- SHORT TASK: In the data that follows, count every line holding the string "scene" and give the count alone.

- MATERIAL PROVIDED:
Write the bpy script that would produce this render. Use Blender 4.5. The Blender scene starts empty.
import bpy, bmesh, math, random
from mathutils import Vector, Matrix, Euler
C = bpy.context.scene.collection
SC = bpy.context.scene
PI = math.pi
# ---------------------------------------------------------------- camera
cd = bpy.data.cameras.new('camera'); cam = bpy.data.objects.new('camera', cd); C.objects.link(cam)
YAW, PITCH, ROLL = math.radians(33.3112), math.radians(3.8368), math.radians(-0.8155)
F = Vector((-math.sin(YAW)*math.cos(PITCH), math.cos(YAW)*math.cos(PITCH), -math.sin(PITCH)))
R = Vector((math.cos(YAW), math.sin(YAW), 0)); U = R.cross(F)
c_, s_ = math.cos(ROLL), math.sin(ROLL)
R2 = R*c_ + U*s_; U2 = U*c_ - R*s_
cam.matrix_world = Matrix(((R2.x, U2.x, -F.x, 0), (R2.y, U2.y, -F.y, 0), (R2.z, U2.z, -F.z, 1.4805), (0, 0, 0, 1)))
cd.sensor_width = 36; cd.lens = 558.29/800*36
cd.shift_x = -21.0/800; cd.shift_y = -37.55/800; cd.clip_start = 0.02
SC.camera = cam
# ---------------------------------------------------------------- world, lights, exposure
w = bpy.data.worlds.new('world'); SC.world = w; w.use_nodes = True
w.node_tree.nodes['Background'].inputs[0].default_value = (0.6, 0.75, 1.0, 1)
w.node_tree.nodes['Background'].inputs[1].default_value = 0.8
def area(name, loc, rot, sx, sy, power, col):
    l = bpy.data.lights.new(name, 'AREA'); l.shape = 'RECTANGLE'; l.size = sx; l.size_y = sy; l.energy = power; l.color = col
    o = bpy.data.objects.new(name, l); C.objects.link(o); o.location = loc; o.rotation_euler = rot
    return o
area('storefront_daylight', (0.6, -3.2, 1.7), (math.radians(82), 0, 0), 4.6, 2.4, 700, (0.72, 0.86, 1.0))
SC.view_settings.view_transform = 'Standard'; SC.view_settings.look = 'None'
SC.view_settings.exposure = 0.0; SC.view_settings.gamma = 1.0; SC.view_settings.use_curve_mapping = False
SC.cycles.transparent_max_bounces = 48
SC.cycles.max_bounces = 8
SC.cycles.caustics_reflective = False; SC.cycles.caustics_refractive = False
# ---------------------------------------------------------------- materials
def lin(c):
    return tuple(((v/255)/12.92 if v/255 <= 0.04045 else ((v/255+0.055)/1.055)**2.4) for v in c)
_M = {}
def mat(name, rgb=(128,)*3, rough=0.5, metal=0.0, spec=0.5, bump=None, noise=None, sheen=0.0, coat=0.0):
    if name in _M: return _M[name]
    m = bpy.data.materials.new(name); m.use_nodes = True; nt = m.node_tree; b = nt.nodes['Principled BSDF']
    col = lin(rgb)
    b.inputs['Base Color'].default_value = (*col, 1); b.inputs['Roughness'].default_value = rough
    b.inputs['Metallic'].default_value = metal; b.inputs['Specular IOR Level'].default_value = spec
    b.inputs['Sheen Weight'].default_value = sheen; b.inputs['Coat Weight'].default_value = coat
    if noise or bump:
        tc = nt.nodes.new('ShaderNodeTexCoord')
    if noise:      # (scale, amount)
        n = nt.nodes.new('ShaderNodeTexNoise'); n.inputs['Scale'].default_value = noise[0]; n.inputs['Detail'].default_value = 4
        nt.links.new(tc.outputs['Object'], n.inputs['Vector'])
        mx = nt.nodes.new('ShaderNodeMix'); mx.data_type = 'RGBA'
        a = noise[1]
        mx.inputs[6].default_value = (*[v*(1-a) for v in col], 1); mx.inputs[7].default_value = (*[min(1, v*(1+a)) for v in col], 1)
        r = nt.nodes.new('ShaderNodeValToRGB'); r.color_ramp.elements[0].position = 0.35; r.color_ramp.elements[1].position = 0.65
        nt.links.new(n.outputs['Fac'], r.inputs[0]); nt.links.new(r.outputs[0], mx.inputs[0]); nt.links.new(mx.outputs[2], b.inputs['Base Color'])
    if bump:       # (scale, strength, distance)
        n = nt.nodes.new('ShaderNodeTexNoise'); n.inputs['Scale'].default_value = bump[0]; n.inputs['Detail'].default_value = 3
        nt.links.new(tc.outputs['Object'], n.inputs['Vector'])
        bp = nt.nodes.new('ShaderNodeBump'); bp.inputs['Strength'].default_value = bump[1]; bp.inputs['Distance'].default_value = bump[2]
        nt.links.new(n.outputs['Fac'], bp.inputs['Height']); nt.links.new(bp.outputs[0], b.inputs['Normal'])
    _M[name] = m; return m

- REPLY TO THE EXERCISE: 3